The Truth of Diner Coffee
Posted in: Coffee
I learned to drink coffee at the Denny’s on Noland Road, just off I-70. We’d close down the McDonald’s where I worked, take our meager paychecks plus the money we skimmed from the registers, and congregate in a circle booth drinking endless cups of coffee under a lenticular cloud of cigarette smoke. There was nothing else to do at two in the morning in suburban Kansas City besides chip in on a basket of seasoned fries, wet compressed straw wrappers to watch them writhe in ashtrays, and drink hot, black motor oil.
I refused to drink coffee with sugar or cream; if I was going to learn to enjoy coffee, I’d drink it on its own terms—besides, people who put sugar in their coffee were pussies. (Now, in my amasculine turpitude, I often enjoy a splash of milk.) Back in those days every other guy at the table, too shy or ugly to coax any tail out of our grease-stained female coworkers, would while away the pre-dawn with a pen and notebook pursuing capital-T Truth. Invariably, the writers among us—which didn’t include me, as I was going to change the world by stealing the graphical style of Yoshitaka Amano and reproduce it with less talent—would write about coffee and cigarettes, imbuing them with some sort of cultural significance beyond the fact that they are two carriers of drugs that facilitate both wakefulness and the desire to be chatty.
Which means somewhere out there in an alternate reality is a leather-bound notebook that should have held my assault on Fortress Meaning of Coffee (next to a stick figure humping a goat).

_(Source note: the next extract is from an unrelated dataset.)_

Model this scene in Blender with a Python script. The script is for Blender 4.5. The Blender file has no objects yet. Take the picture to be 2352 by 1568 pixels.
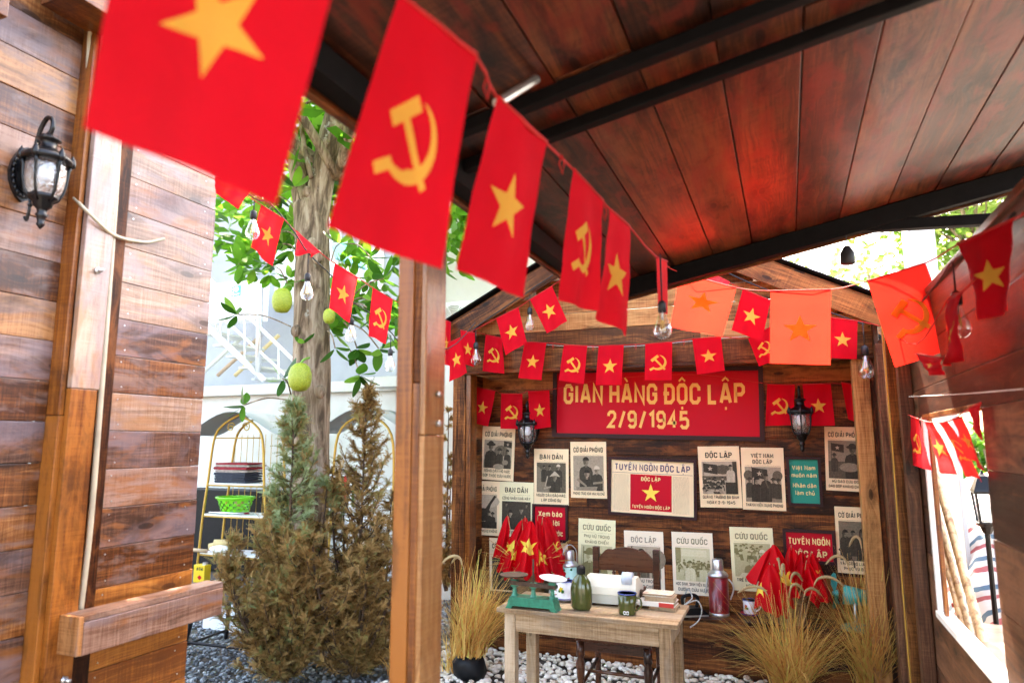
import bpy, bmesh, math, random, unicodedata
from mathutils import Vector, Matrix
random.seed(7)
R = math.radians
sc = bpy.context.scene
COL = sc.collection

# ---------------------------------------------------------------- camera
CAM_H = 1.65
PITCH, YAW = R(8.4), math.atan(0.4)
cd = bpy.data.cameras.new('camera'); cd.lens = 24.0; cd.sensor_width = 36.0
cd.clip_start = 0.05; cd.clip_end = 800.0
cd.dof.use_dof = True; cd.dof.focus_distance = 5.0; cd.dof.aperture_fstop = 2.2
cam = bpy.data.objects.new('camera', cd); COL.objects.link(cam)
cam.location = (0, 0, CAM_H); cam.rotation_euler = (R(90) + PITCH, 0, YAW)
sc.camera = cam
# ---------------------------------------------------------------- world + sun
SUN_EL, SUN_AZ = R(52), math.atan2(-0.10, 0.99)      # azimuth from +Y towards +X
w = bpy.data.worlds.new('World'); sc.world = w; w.use_nodes = True
wn = w.node_tree.nodes; wl = w.node_tree.links
sky = wn.new('ShaderNodeTexSky'); sky.sky_type = 'NISHITA'; sky.sun_disc = False
sky.sun_elevation = SUN_EL; sky.sun_rotation = SUN_AZ; sky.air_density = 1.0; sky.dust_density = 4.0; sky.ozone_density = 1.0
bg = wn['Background']; bg.inputs['Strength'].default_value = 0.15
wl.new(sky.outputs[0], bg.inputs[0])
sd = bpy.data.lights.new('sun', 'SUN'); sd.energy = 4.0; sd.angle = R(0.6); sd.color = (1, .95, .87)
so = bpy.data.objects.new('sun', sd); COL.objects.link(so)
tosun = Vector((math.sin(SUN_AZ) * math.cos(SUN_EL), math.cos(SUN_AZ) * math.cos(SUN_EL), math.sin(SUN_EL)))
so.rotation_euler = tosun.to_track_quat('Z', 'Y').to_euler(); so.location = (0, 0, 20)
sc.view_settings.view_transform = 'Standard'; sc.view_settings.look = 'None'
sc.view_settings.exposure = 3.85; sc.view_settings.gamma = 1.0
sc.view_settings.use_white_balance = True; sc.view_settings.white_balance_temperature = 7800; sc.view_settings.white_balance_tint = 14   # balanced for open shade
sc.cycles.use_denoising = True; sc.cycles.max_bounces = 7; sc.cycles.diffuse_bounces = 4; sc.cycles.glossy_bounces = 3; sc.cycles.adaptive_threshold = .03
sc.cycles.transparent_max_bounces = 16; sc.cycles.caustics_reflective = False; sc.cycles.caustics_refractive = False
sc.cycles.sample_clamp_indirect = 6.0

# ---------------------------------------------------------------- sight lines: a point of the photograph (2352 x 1568) laid on a real plane
FPX = 1568.0
def ray(px, py):
    x = (px - 1176) / FPX; y = (784 - py) / FPX
    d = Vector((x, math.cos(PITCH) - y * math.sin(PITCH), math.sin(PITCH) + y * math.cos(PITCH)))
    return Matrix.Rotation(YAW, 3, 'Z') @ d
ORG = Vector((0, 0, CAM_H)); FWD = Matrix.Rotation(YAW, 3, 'Z') @ Vector((0, 1, 0)); RGT = Matrix.Rotation(YAW, 3, 'Z') @ Vector((1, 0, 0))
def onx(px, py, x): r = ray(px, py); return ORG + r * ((x) / r.x)
def ony(px, py, y): r = ray(px, py); return ORG + r * ((y) / r.y)
def onz(px, py, z): r = ray(px, py); return ORG + r * ((z - CAM_H) / r.z)
def at(px, py, d): r = ray(px, py); return ORG + r * (d / r.dot(FWD))
def depth(p): return (p - ORG).dot(FWD)
def V(*a): return Vector(a)
UP = V(0, 0, 1)

# ---------------------------------------------------------------- materials
MATS = {}
class NT:
    def __init__(s, name):
        s.m = bpy.data.materials.new(name); s.m.use_nodes = True; s.t = s.m.node_tree; s.n = s.t.nodes
        s.p = s.n['Principled BSDF']; s.out = s.n['Material Output']; MATS[name] = s.m
    def new(s, typ, **kw):
        n = s.n.new('ShaderNode' + typ)
        for k, v in kw.items(): setattr(n, k, v)
        return n
    def ln(s, a, b): s.t.links.new(a, b)
    def val(s, node, sock, v): node.inputs[sock].default_value = v
    def math(s, op, a, b=None, clamp=False):
        n = s.new('Math', operation=op, use_clamp=clamp)
        for i, v in enumerate((a, b)):
            if v is None: continue
            if hasattr(v, 'links'): s.ln(v, n.inputs[i])
            else: n.inputs[i].default_value = v
        return n.outputs[0]
    def noise(s, vec, scale, detail=3, rough=.55, dist=0.0):
        n = s.new('TexNoise'); n.inputs['Scale'].default_value = scale; n.inputs['Detail'].default_value = detail
        n.inputs['Roughness'].default_value = rough; n.inputs['Distortion'].default_value = dist
        if vec is not None: s.ln(vec, n.inputs['Vector'])
        return n.outputs['Fac']
    def mapv(s, vec, scale=(1, 1, 1), loc=None):
        n = s.new('Mapping'); n.inputs['Scale'].default_value = scale
        s.ln(vec, n.inputs['Vector'])
        if loc is not None: s.ln(loc, n.inputs['Location'])
        return n.outputs[0]
    def ramp(s, fac, stops):
        n = s.new('ValToRGB'); cr = n.color_ramp
        while len(cr.elements) < len(stops): cr.elements.new(.5)
        for e, (p, c) in zip(cr.elements, stops):
            e.position = p; e.color = (*c, 1) if len(c) == 3 else c
        s.ln(fac, n.inputs[0]); return n.outputs[0]
    def mix(s, fac, a, b, mode='MIX'):
        n = s.new('Mix', data_type='RGBA', blend_type=mode)
        for i, v in ((0, fac), (6, a), (7, b)):
            if hasattr(v, 'links'): s.ln(v, n.inputs[i])
            elif i == 0: n.inputs[0].default_value = v
            else: n.inputs[i].default_value = (*v, 1)
        return n.outputs[2]
    def bump(s, h, strength=.3, dist=.002):
        n = s.new('Bump'); n.inputs['Strength'].default_value = strength; n.inputs['Distance'].default_value = dist
        s.ln(h, n.inputs['Height']); s.ln(n.outputs[0], s.p.inputs['Normal'])
    def set(s, **kw):
        for k, v in kw.items():
            k = k.replace('_', ' ')
            s.p.inputs[k].default_value = (*v, 1) if isinstance(v, tuple) and len(v) == 3 else v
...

Let me tell you why coffee—even the scalding devil’s spunk of truck stop pots—is a precious, positive force.
No one without hope ever drinks coffee. If you put a cup to your lips, you’ve made a tacit acknowledgment that you expect life to get just a little bit better. If you’re hung over, coffee is the first, scrambling step towards level. On the long road, coffee is the assumption that you’ll make a few more miles. Coffee is the signal to an antagonist world that you’re ready to stand up for one more day.
No other liquid, not even our Dread Lord Beer, carries with it so much implicit optimism. If beer is heaven, coffee is faith.
The next time you’re forced to choke back swill in lieu of a proper cup of hand-wrought coffee in full bouquet, try not to think of what you’re missing; instead appreciate the unadorned truth in your hand, a molten, metallic distillation of hope.